So, found out the hard way that you can’t apply heat to neodymium magnets. Had 16 magnets to press into a print (tool holder). Thought since the soldering pen I use for inserting threaded nuts into prints works so well, I would use it for this too. And it did work well, but now all the magnets are not magnets any more. Yup, heat will demagnetize them. Part is useless, so had to trash it. Found out something new, but wish I had heard about this beforehand.
Lesson learned, I guess 🙂 here’s some more:
At what temperature a material loses its permanent magnetic properties is called the Curie temperature. For Neodymium magnets this temperature is around 310–400°C (ca. 590–752°F). So if the heat is below that, you’re mostly safe.
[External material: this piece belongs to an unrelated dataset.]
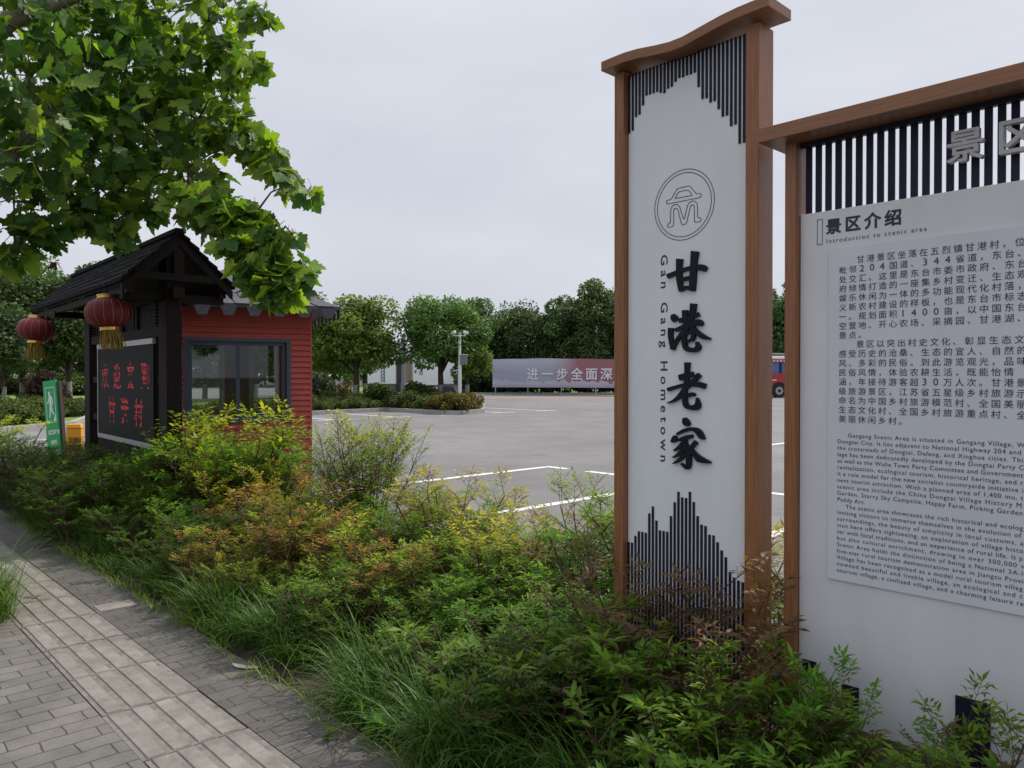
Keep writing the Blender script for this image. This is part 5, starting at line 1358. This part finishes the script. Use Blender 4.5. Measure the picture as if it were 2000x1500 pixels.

Maybe look into how to design/modify a part and how you can pause your print a at a specific layer height so you can just drop in the magnets (use a drop of super glue to they won’t attach to the hot-end or make a test print with various diameters to find out the perfect width for press-fitting the magnets in) and then continue the print.
This also results in nicer looking prints because the magnets are invisible. Depending on thickness above the magnets and strength of the magnets the result might be less strong, so ideally there are only very few layers of material covering the magnets.
This is a very straightforward and in-depth video on how to do this in a good way:
https://www.youtube.com/watch?v=wJgoH2Or03s
They lose their coercivity far sooner. The higher the magnetization, the more sensitive it is. So N52 is more temperature sensitive than N45 (but both start to suffer around 80 °C). You also get alloys that are more tolerant and get specifications like 44H that can be used up to 120 °C or 35SH up to 150 °C.
Commenter above you said 60*C.
Not saying you’re wrong but one of you is and I don’t think OP heated their magnets to 310*C+
A soldering iron could be easily 310°C
Yes but it doesn’t need to be, and the soldering iron being 310 doesn’t mean the magnet is 310.
Fun fact - some soldering irons regulate their temperature using the curie point. There’s a disk of ferromagnetic material with a particular curie point in the tip. A magnet in the barrel of the soldering iron is attracted to the tip, and when it sticks to the tip, it switches the heating element on. When the disk hits its curie temperature it’s no longer magnetic, and the magnetic switch opens and shuts off the heating element (it’s on a weak spring). When the tip cools down enough it becomes magnetic again, and the magnet is pulled to it and turns on the heater. You can have different tips with different curie temperatures, so one soldering iron can do multiple temperatures with very cheap internal electronics (basically, just a switch).
ooh, that is a fun fact!
I am pretty sure @Eheran is. I just paraphrased the linked Wikipedia article section for convenience. The video on how to print in magnets still worth watching, though.